# [SET PROBLEM]
In your copy, include every line of the listing below exactly but none of the pictures.
+ + +
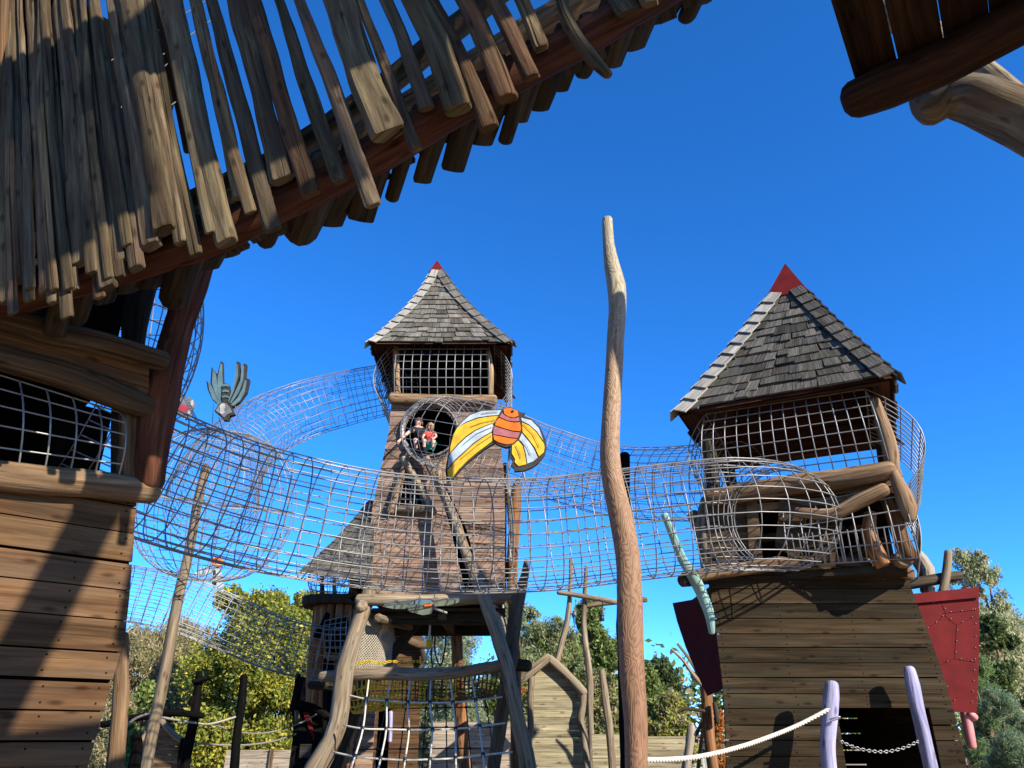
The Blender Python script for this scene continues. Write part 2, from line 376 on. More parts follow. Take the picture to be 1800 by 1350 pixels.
def tunnel(name, label, path, R, r, hoop=.2, nr=20, hint=UP, group='steel rod tunnels between the towers', r0=None, hm=28):
    """welded steel rod crawl tunnel along path"""
    pts = [V(q) for q in path]
    rad = R if isinstance(R, list) else [R] * len(pts)
    fine, fr = catmull(pts, rad, 12)
    L = [0]
    for i in range(1, len(fine)): L.append(L[-1] + (fine[i] - fine[i - 1]).length)
    n = max(4, int(L[-1] / hoop)); cs, rs = [], []
    j = 0
    for i in range(n + 1):
        d = L[-1] * i / n
        while j < len(L) - 2 and L[j + 1] < d: j += 1
        k = (d - L[j]) / max(1e-6, L[j + 1] - L[j]); cs.append(fine[j].lerp(fine[j + 1], k)); rs.append(fr[j] + (fr[j + 1] - fr[j]) * k)
    t = thing(name, label, 'tunnel', (cs[len(cs) // 2].x, cs[len(cs) // 2].y, min(c.z for c in cs) - max(rs)), group)
    hb, rb = MB(), MB(); lines = [[] for _ in range(nr)]
    prev = None
    for i, c in enumerate(cs):
        tg = (cs[min(i + 1, n)] - cs[max(i - 1, 0)]).normalized()
        if prev is None: a, b = frame(tg, hint)
        else: a, b = frame(tg, prev)
        prev = a
        jr = rs[i] * (1 + random.uniform(-.006, .006))
        hb.ring(c, a, b, jr, r, hm)
        for k in range(nr):
            th = 2 * math.pi * (k + .25) / nr
            lines[k].append(c + (a * math.cos(th) + b * math.sin(th)) * (rs[i] + r * 1.6))
    for ln in lines: rb.rod(ln, r)
    hb.build('hoops', M_STEEL, t); rb.build('lengthwise_rods', M_STEEL, t)
    return t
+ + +
# [REPLY]
The Blender Python script for this scene continues. Write part 2, from line 376 on. More parts follow. Take the picture to be 1800 by 1350 pixels.
def tunnel(name, label, path, R, r, hoop=.2, nr=20, hint=UP, group='steel rod tunnels between the towers', r0=None, hm=28):
    """welded steel rod crawl tunnel along path"""
    pts = [V(q) for q in path]
    rad = R if isinstance(R, list) else [R] * len(pts)
    fine, fr = catmull(pts, rad, 12)
    L = [0]
    for i in range(1, len(fine)): L.append(L[-1] + (fine[i] - fine[i - 1]).length)
    n = max(4, int(L[-1] / hoop)); cs, rs = [], []
    j = 0
    for i in range(n + 1):
        d = L[-1] * i / n
        while j < len(L) - 2 and L[j + 1] < d: j += 1
        k = (d - L[j]) / max(1e-6, L[j + 1] - L[j]); cs.append(fine[j].lerp(fine[j + 1], k)); rs.append(fr[j] + (fr[j + 1] - fr[j]) * k)
    t = thing(name, label, 'tunnel', (cs[len(cs) // 2].x, cs[len(cs) // 2].y, min(c.z for c in cs) - max(rs)), group)
    hb, rb = MB(), MB(); lines = [[] for _ in range(nr)]
    prev = None
    for i, c in enumerate(cs):
        tg = (cs[min(i + 1, n)] - cs[max(i - 1, 0)]).normalized()
        if prev is None: a, b = frame(tg, hint)
        else: a, b = frame(tg, prev)
        prev = a
        jr = rs[i] * (1 + random.uniform(-.006, .006))
        hb.ring(c, a, b, jr, r, hm)
        for k in range(nr):
            th = 2 * math.pi * (k + .25) / nr
            lines[k].append(c + (a * math.cos(th) + b * math.sin(th)) * (rs[i] + r * 1.6))
    for ln in lines: rb.rod(ln, r)
    hb.build('hoops', M_STEEL, t); rb.build('lengthwise_rods', M_STEEL, t)
    return t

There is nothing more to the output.